A third business principle: “Do not enter upon an operation — that is, manufacturing or trading and item — unless a reliable calculation shows that it has a fair chance to yield a reasonable profit.  In particular, keep away from ventures in which you have little to gain and much to lose.”

A fourth business rule is more positive: “Have the courage of your knowledge and experience.  If you have formed a conclusion from the facts and you know your judgement is sound, act on it — even though others may hesitate or differ.”

This is old-school wisdom, in old-time language, but it’s surprisingly relevant today.  For instance…. Steve Jobs always liked to hear someone talk their presentation without slides or notes.  He understood that it’s the clearest way to figure out who knows their business.

For me, ‘The Intelligent Investor’ is two books in one; it depends on my perspective.  Sure, it’s one of the best investment guides available.  But it also offers priceless wisdom about building a salable company, if only we’re willing read slowly and understand deeply.  Whether we’re growing a company or investing our share of some well-deserved profits, Benjamin Graham has a lot to teach us.

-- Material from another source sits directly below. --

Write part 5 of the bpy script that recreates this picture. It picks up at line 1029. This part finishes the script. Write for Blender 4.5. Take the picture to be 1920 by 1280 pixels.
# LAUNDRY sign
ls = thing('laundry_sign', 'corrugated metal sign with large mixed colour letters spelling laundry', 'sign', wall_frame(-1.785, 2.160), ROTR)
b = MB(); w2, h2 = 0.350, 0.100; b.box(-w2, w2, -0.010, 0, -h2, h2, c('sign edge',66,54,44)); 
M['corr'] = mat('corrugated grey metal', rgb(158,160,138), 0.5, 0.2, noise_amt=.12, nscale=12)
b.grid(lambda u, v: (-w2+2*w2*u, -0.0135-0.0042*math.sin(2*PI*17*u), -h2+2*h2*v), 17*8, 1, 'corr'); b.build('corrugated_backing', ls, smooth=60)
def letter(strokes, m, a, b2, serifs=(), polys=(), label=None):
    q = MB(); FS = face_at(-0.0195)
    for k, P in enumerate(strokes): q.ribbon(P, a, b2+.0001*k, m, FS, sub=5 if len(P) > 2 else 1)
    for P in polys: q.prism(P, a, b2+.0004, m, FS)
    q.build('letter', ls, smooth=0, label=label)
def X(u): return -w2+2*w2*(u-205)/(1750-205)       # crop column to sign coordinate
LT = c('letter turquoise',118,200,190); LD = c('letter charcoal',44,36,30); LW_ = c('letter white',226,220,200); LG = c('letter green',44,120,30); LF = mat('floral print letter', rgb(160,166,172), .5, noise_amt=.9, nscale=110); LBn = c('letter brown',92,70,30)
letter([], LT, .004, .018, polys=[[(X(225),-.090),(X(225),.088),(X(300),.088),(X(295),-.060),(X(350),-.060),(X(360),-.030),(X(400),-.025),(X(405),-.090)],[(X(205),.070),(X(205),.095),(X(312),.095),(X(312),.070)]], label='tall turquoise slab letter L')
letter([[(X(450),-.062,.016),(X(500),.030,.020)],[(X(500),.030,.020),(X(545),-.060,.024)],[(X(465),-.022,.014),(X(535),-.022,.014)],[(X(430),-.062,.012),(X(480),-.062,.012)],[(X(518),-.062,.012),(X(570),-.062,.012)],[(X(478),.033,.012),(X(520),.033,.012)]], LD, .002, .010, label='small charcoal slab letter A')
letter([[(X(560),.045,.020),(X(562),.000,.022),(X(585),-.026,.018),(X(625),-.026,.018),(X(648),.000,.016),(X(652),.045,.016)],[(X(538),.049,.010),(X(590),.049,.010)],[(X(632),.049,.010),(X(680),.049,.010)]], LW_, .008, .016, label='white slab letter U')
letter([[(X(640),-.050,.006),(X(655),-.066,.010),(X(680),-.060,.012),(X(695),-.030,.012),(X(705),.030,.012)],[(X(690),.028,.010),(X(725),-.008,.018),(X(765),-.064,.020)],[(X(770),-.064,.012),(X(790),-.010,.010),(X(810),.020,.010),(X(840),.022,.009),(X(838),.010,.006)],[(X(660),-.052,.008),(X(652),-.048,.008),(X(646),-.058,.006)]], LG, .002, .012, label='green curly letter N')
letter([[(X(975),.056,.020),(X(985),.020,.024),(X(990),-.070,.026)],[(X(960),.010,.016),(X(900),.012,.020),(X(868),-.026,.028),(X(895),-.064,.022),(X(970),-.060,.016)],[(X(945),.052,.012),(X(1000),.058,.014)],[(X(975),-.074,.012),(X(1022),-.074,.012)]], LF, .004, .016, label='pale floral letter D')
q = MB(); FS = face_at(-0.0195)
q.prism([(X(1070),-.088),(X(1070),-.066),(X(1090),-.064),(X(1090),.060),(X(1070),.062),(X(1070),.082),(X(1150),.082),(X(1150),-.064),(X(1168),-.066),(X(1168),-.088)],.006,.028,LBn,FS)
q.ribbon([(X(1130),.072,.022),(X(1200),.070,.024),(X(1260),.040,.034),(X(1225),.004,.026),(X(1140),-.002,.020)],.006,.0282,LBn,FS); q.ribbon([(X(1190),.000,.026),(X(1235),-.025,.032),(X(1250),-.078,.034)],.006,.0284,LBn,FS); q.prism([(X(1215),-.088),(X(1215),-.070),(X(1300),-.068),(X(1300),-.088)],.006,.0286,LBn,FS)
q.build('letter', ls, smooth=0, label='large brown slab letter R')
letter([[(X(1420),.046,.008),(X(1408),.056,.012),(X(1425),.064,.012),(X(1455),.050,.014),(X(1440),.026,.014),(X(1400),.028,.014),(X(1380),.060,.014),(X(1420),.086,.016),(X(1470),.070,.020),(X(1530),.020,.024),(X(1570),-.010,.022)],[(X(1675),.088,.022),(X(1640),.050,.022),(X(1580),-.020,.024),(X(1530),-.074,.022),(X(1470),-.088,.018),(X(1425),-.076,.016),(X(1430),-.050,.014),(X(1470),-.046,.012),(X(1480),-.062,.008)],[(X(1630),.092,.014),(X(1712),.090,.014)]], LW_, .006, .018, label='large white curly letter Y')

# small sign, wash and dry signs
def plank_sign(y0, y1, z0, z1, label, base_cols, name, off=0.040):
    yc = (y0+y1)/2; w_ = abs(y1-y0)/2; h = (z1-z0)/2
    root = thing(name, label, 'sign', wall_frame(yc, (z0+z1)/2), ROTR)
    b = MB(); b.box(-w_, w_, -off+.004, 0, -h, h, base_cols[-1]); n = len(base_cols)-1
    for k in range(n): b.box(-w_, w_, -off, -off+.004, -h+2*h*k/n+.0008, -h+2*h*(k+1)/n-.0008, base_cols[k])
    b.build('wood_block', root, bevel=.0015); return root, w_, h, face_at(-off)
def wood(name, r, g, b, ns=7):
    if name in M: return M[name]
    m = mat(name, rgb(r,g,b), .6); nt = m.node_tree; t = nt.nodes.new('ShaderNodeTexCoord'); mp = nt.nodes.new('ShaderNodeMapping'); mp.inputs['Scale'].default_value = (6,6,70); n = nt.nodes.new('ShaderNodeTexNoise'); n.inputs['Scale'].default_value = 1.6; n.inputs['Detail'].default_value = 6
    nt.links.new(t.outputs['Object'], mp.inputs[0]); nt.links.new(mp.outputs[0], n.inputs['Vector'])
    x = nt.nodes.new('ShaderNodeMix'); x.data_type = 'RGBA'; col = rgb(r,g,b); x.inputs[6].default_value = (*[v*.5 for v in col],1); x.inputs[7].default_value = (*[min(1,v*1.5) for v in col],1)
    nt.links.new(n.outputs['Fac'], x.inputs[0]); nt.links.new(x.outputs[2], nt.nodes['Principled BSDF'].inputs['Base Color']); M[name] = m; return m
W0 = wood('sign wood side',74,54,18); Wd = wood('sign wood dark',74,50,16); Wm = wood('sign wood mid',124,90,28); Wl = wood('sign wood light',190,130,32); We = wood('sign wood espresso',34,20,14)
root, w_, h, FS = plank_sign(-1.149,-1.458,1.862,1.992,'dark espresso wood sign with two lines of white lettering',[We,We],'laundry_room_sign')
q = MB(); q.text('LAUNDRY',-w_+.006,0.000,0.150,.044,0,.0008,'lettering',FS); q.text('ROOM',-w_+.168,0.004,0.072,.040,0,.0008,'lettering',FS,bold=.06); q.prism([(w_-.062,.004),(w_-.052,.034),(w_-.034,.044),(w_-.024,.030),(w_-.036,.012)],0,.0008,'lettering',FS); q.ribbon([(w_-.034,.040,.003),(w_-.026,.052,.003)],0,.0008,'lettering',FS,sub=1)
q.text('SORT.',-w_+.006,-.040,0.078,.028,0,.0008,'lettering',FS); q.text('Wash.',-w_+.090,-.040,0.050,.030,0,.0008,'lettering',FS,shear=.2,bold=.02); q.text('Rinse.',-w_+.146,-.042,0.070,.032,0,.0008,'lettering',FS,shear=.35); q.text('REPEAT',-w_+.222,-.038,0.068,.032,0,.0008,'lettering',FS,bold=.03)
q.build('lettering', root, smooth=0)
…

May we make a suggestion?  Why not also read one or more business books by Richard Branson.  You might think that Benjamin Graham and Richard Branson are polar opposites from different ages.  But you’d be surprised to read the similarities in their best advice to us.  Which Richard Branson books.  Let us be your guide.




  1. Thank you for the review, I am sure tempted now to get a whole book. As a young entrepreneur, I am always looking for new advices and useful knowledge on how to get my buisness up and going. Great bullet points!

    • Chris Chadbourne says:

      Alice, I can strongly recommend another book, too. The book is “Growing a Business” by Paul Hawken, and you can find it in used book stores or via for very little money. Whatever price you pay, “Growing a Business” is worth every little bit.

      • Thank you very much for your suggestion, I will check it out. I agree with you, I look at every book I buy as an investment into my buisness.

  2. I was hanging around your site and came across this gem. If a buyer thinks conservative than the business should too and whatever profit they make is a plus. I go into any situation expecting less just to push myself to do better.

  3. Looking at financial health does makes sense. Financial health is what makes up your business; It’s the difference between making it or going bankrupt.

  4. I like the in-depth analysis,keeps me yearning for more.I think The Intelligent Investor is a great book.

  5. Leonard Astor says:

    If only i knew how to give a thumbs up here!

  6. Leonard Astor says:

    You have some really extensive knowledge. I like the way you write and your bio is eye bulging for me. Keep writing!

    • Chris Chadbourne says:

      Thank you, Leonard. Actually, I’m surprised by how much I’ve learned since I started the site. (Also, truth to tell, how much I’d forgotten and need to remember.) Don’t worry… there’s plenty more to write about.